Упокойники в гробах говорили спасибо, что умерли и не видят эдакого! На сцене Чека, звероподобная большевичка пытает героиню, порет ее нагайками (судя по естественно-раздирательным крикам, ее, должно быть, вдохновившись, настегивали по-настоящему), затем врывается белый отряд, предводимый добровольцами, освобождает героиню (она, очевидно, символизирует Россию) и на сцене вешает большевиков! Замечательное зрелище! Публика покидает театр в настроении таком, что, пожалуй, крикни кто-нибудь: «Бей жидов!» — и от Бол. Садовой ни синь-пороху не останется. Другое предприятие Резанова более хитроумно и, вероятно, полезно: он издает... «Известия Совета рабочих депутатов» — то есть печатает в Ростове по новой орфографии, соблюдая точно внешний вид, большевистские газеты, которые потом отправляются на фронт для распространения в рядах противника. Внешне это совсем красные газеты, и статьи все самого большевистского тона, но, внимательно вчитавшись, вы сразу почувствуете ненависть к большевикам. Затея хитрая и неглупая, но, боюсь, слишком тонкая для красноармейских мозгов. Недавно на эту удочку попался не красноармеец, а писатель и интеллигент Ф.Д.Крюков.
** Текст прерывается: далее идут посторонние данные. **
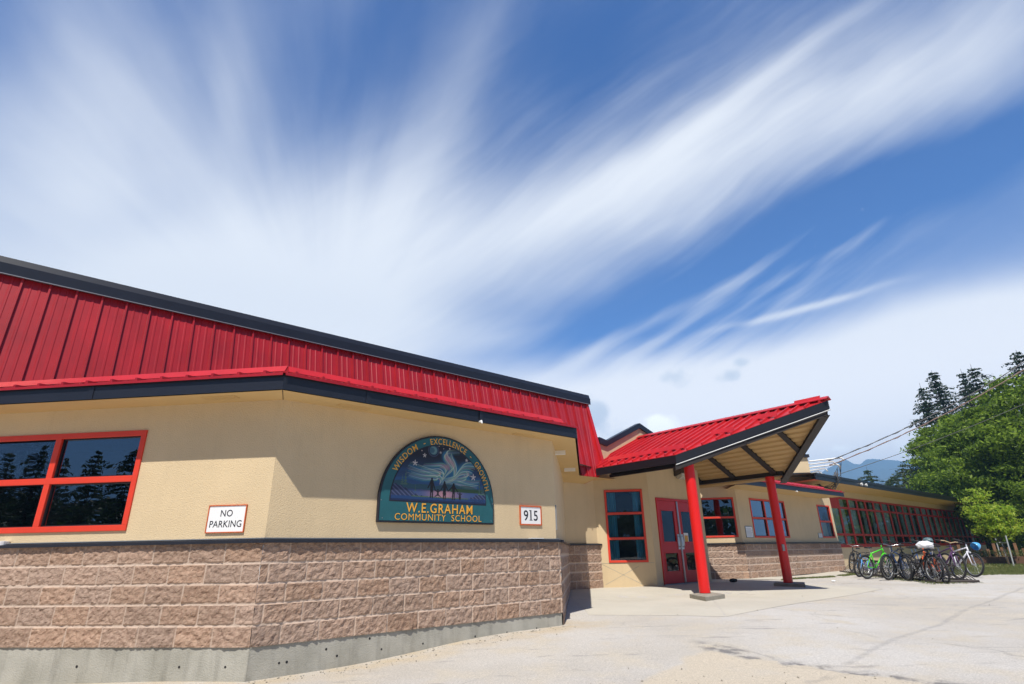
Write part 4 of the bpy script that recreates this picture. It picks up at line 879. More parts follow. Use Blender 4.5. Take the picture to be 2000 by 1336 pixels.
mm_ = bpy.data.materials.new('mural_paint'); mm_.use_nodes = True; b_ = mm_.node_tree.nodes['Principled BSDF']; at = mm_.node_tree.nodes.new('ShaderNodeAttribute'); at.attribute_name = 'paint'; mm_.node_tree.links.new(at.outputs['Color'], b_.inputs['Base Color']); b_.inputs['Roughness'].default_value = .5; MATS['mural_paint'] = mm_
mo_ = m.build('mural', 'mural_paint', SG_); ca = mo_.data.color_attributes.new('paint', 'FLOAT_COLOR', 'POINT'); ca.data.foreach_set('color', np.array(cl, dtype=np.float32).ravel())
m = MB(); slab(m, FC, sgC, arch(1.385-MZ+.014, MZ-.014, MZ, rx=MR*(R_/.9)+.014), DS+.049, DS+.0505); m.build('mural_border', 'ink', SG_)
for mt, dx, dz, dd in (('ink', .008, -.008, .0515), ('gold', 0, 0, .0535)):
    m = MB(); put_fit(m, FC, sgC+dx, DS+dd, .508+dz, 'W.E.GRAHAM', 1.035, .116, .010, 1.15); put_fit(m, FC, sgC+dx*.4, DS+dd, .413+dz*.4, 'COMMUNITY  SCHOOL', 1.345, .078, .0, 1.12)
    m.build('lettering', mt, SG_)
m = MB(); zc_ = zS-.0
for tx_, a0, a1 in (('WISDOM', 153, 120), ('-', 111, 111), ('EXCELLENCE', 104, 60), ('-', 53, 53), ('GROWTH', 45, 14)): put_arc(m, FC, sgC, DS+.0535, zc_, R_-.140, RZ-.115, tx_, a0, a1, .078, .008)
m.build('motto_lettering', 'gold', SG_)
m = MB()
for x, z in ((-R_+.05, zB+.05), (R_-.05, zB+.05), (0, zB+.035), (0, 1.49), (-.88, .64), (.88, .66)): disc(m, FC.pt(sgC+x*.99, DS+.0535, z), -FC.n, .006)
m.build('sign_screw', 'grey_metal', SG_)
# house number and no parking signs
def framed_sign(name, F, s0, s1, z0, z1, dS, label, bw, fm='sign_orange', cat='sign'):
    r = thing(name, tuple(F.pt((s0+s1)/2, dS, z0)+V((0, 0, Z0))), label, cat)
    m = MB(); m.fbox(F, s0+.003, s1-.003, dS, dS+.012, z0+.003, z1-.003); m.build('sign_board', 'sign_white', r)
    m = MB(); m.fbox(F, s0, s1, dS, dS+.02, z0, z0+bw); m.fbox(F, s0, s1, dS, dS+.02, z1-bw, z1); m.fbox(F, s0, s0+bw, dS, dS+.0195, z0+bw, z1-bw); m.fbox(F, s1-bw, s1, dS, dS+.0195, z0+bw, z1-bw); m.build('sign_frame', fm, r, bevel=.002); return r
a, b = V((.062, 8.548, 0)).dot(dC), V((.392, 8.834, 0)).dot(dC)
r = framed_sign('number_sign', FC, a, b, .385, .665, DS, 'square white house number sign reading 915 in an orange frame', .019)
m = MB(); c = (a+b)/2
put_text(m, FC, c-.097, DS+.0135, .455, '9', .205, .002, .98); put_text(m, FC, c+.100, DS+.0135, .455, '5', .205, .002, .98)
m.fbox(FC, c-.011, c+.013, DS+.012, DS+.0135, .457, .602); m.fbox(FC, c-.03, c+.032, DS+.012, DS+.0137, .455, .463); m.fbox(FC, c-.03, c-.005, DS+.012, DS+.0137, .590, .602)
m.build('lettering', 'ink', r)
a, b = V((-3.326, 6.28, 0)).dot(dL), V((-2.888, 6.229, 0)).dot(dL)
r = framed_sign('parking_sign', FL, a, b, .257, .545, -.05, 'white no parking sign with thin orange frame near the corner', .011)
m = MB(); put_text(m, FL, (a+b)/2-.005, -.0365, .425, 'NO', .098, .0006, .92, 1.05); put_text(m, FL, (a+b)/2, -.0365, .315, 'PARKING', .098, .0006, .90, 1.02); m.build('lettering', 'ink', r)
for k, (x0, y0, x1, y1) in enumerate(((1455.8, 1027.5, 1470, 1050), (1598, 1041, 1606, 1051))):
    p = hit(x0, (y0+y1)/2, SI, nC); q = hit(x1, (y0+y1)/2, SI, nC); zt = hit(x0, y0, SI, nC).z; zb = hit(x0, y1, SI, nC).z
    r = framed_sign('notice_sign', FI, p.dot(dC), q.dot(dC), zb, zt, -.05, ('tall pale notice board left of the double window', 'small white notice card under the last narrow window')[k], .02, 'grey_metal')
    m = MB(); n = 6 if k == 0 else 3
    for j in range(n): zz_ = zb+(zt-zb)*(.2+.65*j/n); m.fbox(FI, p.dot(dC)+.05, q.dot(dC)-.05-.04*(j % 2), -.038, -.0365, zz_, zz_+.012)
    m.build('print', 'grey_metal', r)
# poster inside door glass
r = thing('door_notice', tuple(FG.pt(mid+.33, 0, .3)+V((0, 0, Z0))), 'small yellow and white notice on the right door glass', 'notice')
m = MB(); m.fbox(FG, mid+.20, mid+.40, -.018, -.015, .12, .42); m.build('notice_sheet', 'sign_white', r); MATS['gold'] and None
m = MB(); m.fbox(FG, mid+.225, mid+.375, -.0145, -.0135, .20, .36); m.build('notice_print', 'gold', r)
# wall lamp
lp = V((4.42, 15.22, 0)).dot(dC); r = thing('wall_lamp', tuple(FG.pt(lp, 0, 1.8)+V((0, 0, Z0))), 'dark box wall lamp with a frosted lens above the doors', 'lamp')
m = MB(); m.prism([FG.pt(lp-.24, 0, 1.84), FG.pt(lp-.24, 0, 2.08), FG.pt(lp-.24, .16, 2.08), FG.pt(lp-.24, .24, 1.92)], dC*.46); m.build('lamp_housing', 'lamp_body', r, bevel=.008)
m = MB(); m.prism([FG.pt(lp-.20, .02, 1.838), FG.pt(lp-.20, .225, 1.905), FG.pt(lp-.20, .21, 1.82), FG.pt(lp-.20, .10, 1.76)], dC*.38); m.build('lamp_lens', 'lamp_lens', r)
# slot vent on the return wall, items left on the ledge
m = MB(); p = hit(1084.5, 1008, 6.4, nC); s = p.dot(nL)+.05; m.fbox(FRet, s, s+.05, -.05, -.03, .33, .70); o = m.build('wall_reader', 'grey_metal', base=tuple(FRet.pt(s, -.05, .3)+V((0, 0, Z0)))); tag(o, 'slim grey box on the short shaded return wall', 'box')
p = FC.pt((V((.30, 8.7, 0))).dot(dC), .0, CAPT+.025)
m = MB(); m.box(p, dC*.13, nC*.028, V((0, 0, .004))); o = m.build('paper', 'sign_white', base=tuple(p+V((0, 0, Z0)))); tag(o, 'flat white paper lying on the ledge under the 915 sign', 'paper')
p = hit(6, 1063, 5.80, nL)
m = MB(); m.tube([p+V((0, 0, -.02)), p+V((0, 0, .03)), p+V((0, 0, .034))], [.045, .055, .02], 16); o = m.build('white_cup', 'white_plastic', base=tuple(p+V((0, 0, Z0-.02)))); tag(o, 'white plastic cup standing on the ledge below the big window', 'cup')
# small floodlights on the wing and eave fascia
for F, x, y, d in ((FWe, 1683, 945.5, .05), (FWe, 1692, 947, .05)):
    p = hit(x, y, eo-.06, nC); m = MB(); m.tube([p+nC*.08, p, p-nC*.03], [.03, .055, .06], 12); o = m.build('floodlight', 'white_paint', base=tuple(p+V((0, 0, Z0)))); tag(o, 'tiny white floodlight on the black wing fascia', 'lamp', 'floodlights on the wing fascia')
for x, y, dd in ((940, 823, 5.96), (1557, 959.5, 8.16)):
    p = hit(x, y, dd, nC); m = MB(); m.tube([p+nC*.05, p, p-nC*.02-V((0, 0, .03))], [.012, .02, .008], 8); o = m.build('eave_hook', 'white_paint', base=tuple(p+V((0, 0, Z0)))); tag(o, ('little white hook on the dark fascia above the mural sign', 'little white hook on the dark fascia over the double window')[x > 1000], 'hook')
# ------------------------------------------------------------------ service entrance pipes and cables
hub = V((12.5, 22.6, 0))
r = thing('service_mast', tuple(hub+V((0, 0, Z0+2.2))), 'white bent conduits and looped black cables on the block corner', 'utility mast')
m = MB()
for k, (l, z) in enumerate(((1.15, 3.34), (.85, 3.22), (1.0, 3.10), (.55, 2.98), (.35, 2.88))):
    b0 = tq+V((0.02, -.02, z))+nL*.05*k; e0 = b0+dL*l-nL*.4*l*.6; m.tube([b0, b0+dL*.05, e0+V((0, 0, .06)), e0+V((.05, 0, .03)), e0+V((.10, -.02, -.07))], .032, 8)
m.build('conduit', 'white_paint', r, smooth=True)
m = MB()
for k in range(9):
    l = .25+.12*k; b0 = tq+V((0, 0, 2.45+.05*k)); e0 = tq+dL*(1.15-.06*k)-nL*.3+V((0, 0, 3.25-.07*k)); mdl = b0.lerp(e0, .5)+V((.1*(k % 3)+.1, 0, -.45-.04*k)); m.tube([e0, e0.lerp(mdl, .5)+V((.14, 0, -.1)), mdl, b0.lerp(mdl, .5)+V((0, 0, -.14)), b0], .012, 5)
m.build('cable_loop', 'cable', r, smooth=True)
m = MB()
for k in range(6): c = tq+dL*(.15+.15*k)-nL*.15+V((0, 0, 2.62+.05*((k*3) % 4))); m.tube([c-V((0, 0, .09)), c+V((0, 0, .09))], .04, 8)
m.build('insulator', 'grey_metal', r)
for k, (x0, y0, x1, y1, sg_, mt, rr) in enumerate(((1618, 900.5, 2060, 668, .62, 'cable', .016), (1620, 909, 2060, 684, .55, 'cable_warm', .016), (1626, 930, 2060, 762, .30, 'cable', .011))):
    a = ray(x0, y0); a = a*(26.0/math.hypot(a.x, a.y)); b = ray(x1, y1); b = b*(30.5/math.hypot(b.x, b.y))
    pts = []
    for i in range(25): u = i/24; pts.append(a.lerp(b, u)-V((0, 0, sg_*4*u*(1-u)*.5)))
    m = MB(); m.tube(pts, rr, 5)
    if k < 2:
        pts2 = [p+V((.03*math.sin(i*2.2), 0, .03*math.cos(i*2.2))) for i, p in enumerate(pts)]; m.tube(pts2, rr*.7, 5)
    o = m.build('power_line', mt, base=tuple(a+V((0, 0, Z0)))); tag(o, ('highest twisted overhead cable rising to the right past the trees', 'middle twisted overhead cable just under the highest one', 'lowest thin overhead cable rising to the right')[k], 'cable', 'overhead cables')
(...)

В резановских «Известиях» появилась статья о роли евреев в революции, составленная ловко: будто бы некий М.Коган доказывал, что упреки евреев в том, что они не участвуют в революции, часто раздающиеся из уст красноармейцев, ни на чем не основаны. «Правда, — признавался Коган, — евреи действительно совсем не участвуют в непосредственной защите революции, их не встретите в рядах войск, но русский рабочий и крестьянин не должен забывать, что вообще-то святое дело революции направляется евреями, что они занимают самые ответственные посты начальников, что они ведут мир к революции и т.д., и т.д.» Так вот, Федор Дмитриевич принял эту провокацию за подлинную статью большевика и разразился статьей в «Донских ведомостях» такого содержания: «Я, конечно, не антисемит, но, все-таки, нельзя терпеть такого жидовского нахальства и т.д.».
Вчера повесили в Ростове Лидию Зевкину. Это была преехидная большевистская агитаторша. Во время большевистского восстания в Ростове в 1918 г. она сумела, притворившись агентшей Добрармии, проникнуть в тайные белые организации и вести там провокационную работу. Будучи очень хорошенькой, она легко увлекала мальчиков, из коих почти сплошь состояла тогда добровольческая разведка; притворяясь единомышленницей, выпытывала, где у них спрятаны документы и погоны, а потом выдала их на смерть. Так погибло не менее пятнадцати офицеров. Несколько недель назад ее арестовали на Темернике и, конечно, не помиловали. На суде она держалась нагло, бросила суду: «Ну, что ж, вы меня повесите, а ваших мальчишек не воскресить!» Говорят, что ее казнили способом очень жестоким: перед повешением пороли так беспощадно, что на виселицу пришлось ее, уже полумертвую, нести на руках. Это, может быть, враки, положим.
Новая радость: взят Царицын. Дважды тщетно осаждавшийся «красный Верден», гнездо революции и всякой мерзости, наконец-то пал. Наши войска, ведомые Врангелем, проявили неодолимое геройство. Большую роль сыграли танки, уничтожившие сильно укрепленные позиции красных и вызвавшие огромную панику. Сопротивлялись красные отчаянно, и недаром, как говорят, за Царицын Врангель получил английский орден Бани: это было трудное и лихое дело.